We learned we actually have stuff in common. Like, we all hate that the power was out.
Can’t we all just binge watch season 2022 and get it over with?
Just unzipped skirt and my real stomach poured out. Exercise my sister says but life is too short to be running when nothing is pursuing you
Unprecedented times would be if something nice happened every day for like 2 weeks
SON: Is it true trees kill more people than wild animals do?
[tree hiding in broom closet tenses up]
DAD: Nonsense.
[tree sighs in relief]
Alexa tell Roomba to get the spider.
I’m helping the sharks celebrate their big week by throwing cats into the ocean.
Me: Hey, am I too wrinkly?
Daughter: You’re old, that’s going to happen.
Me: I MEANT MY SHIRT.
My 8 year old packed his own toilet paper in his backpack to bring to school because he said theirs is too harsh.
Step 1: achieve tumescence.
Step 2: figure out what tumescence is.
I live with my husband, and my 14 y.o. son. I have learned that if I want to hide anything in our house all I need to do is put it behind something else and they’ll never find it.
Actually, I’d rather you shut your talk-hole, not your pie-hole.

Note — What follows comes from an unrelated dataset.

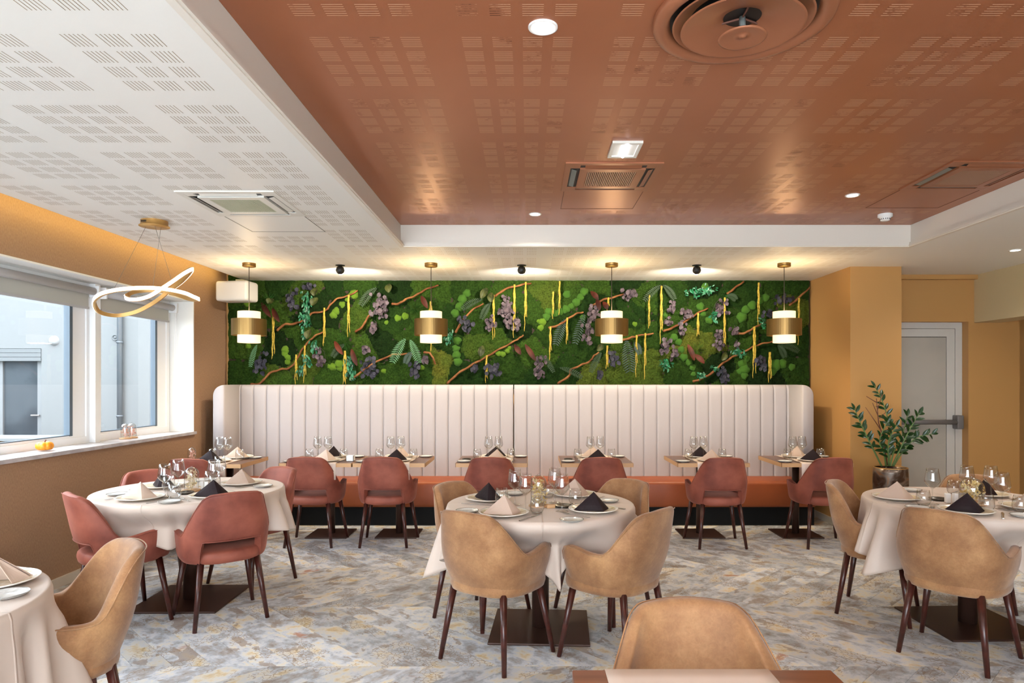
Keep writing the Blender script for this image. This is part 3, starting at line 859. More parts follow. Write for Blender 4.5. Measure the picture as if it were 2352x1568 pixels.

If you have a hole that gives pie, I’m going in there, because HELLO PIE.
It has been scientifically proven that any woman can be satisfied with only 3 1/2 inches — and it doesn’t matter if it is Visa or MasterCard
Morpheus: [holding blue and red pills]
Neo:
Morpheus: I can’t remember which one was which
me: [tells joke]
son: I don’t get it
me: well ur mom told me a joke once and it took me 9 months to get it
If they could bottle how good it feels to take off your bra, that would sell for more than any expensive wine.
“Ah, OK. Yes. Now I see it.” -Me lying to someone who’s pointing out a constellation
For fun I like to text all the men in my phone, “she has your eyes, can’t wait for you to meet her” and then I sit back and wait.
If you REALLY need to get laid tonight, put on your oldest or most ridiculous underwear. It works every single time.
Decaffeinated coffee is just muddy water.
I use a wheelchair. When I’m at a job interview and they ask me what my biggest weakness is, I want to say “Leg day at the gym.”
Gift-Wrapping Club for Men Rules:
1) There is no such thing as too much tape
2) Forget everything you know about right angles
3) Gaps can be filled in with a different kind of paper or sticky notes
4) It’s okay to swear at scissors
The older I get, the more my feet hurt. I guess it’s true… time wounds all heels.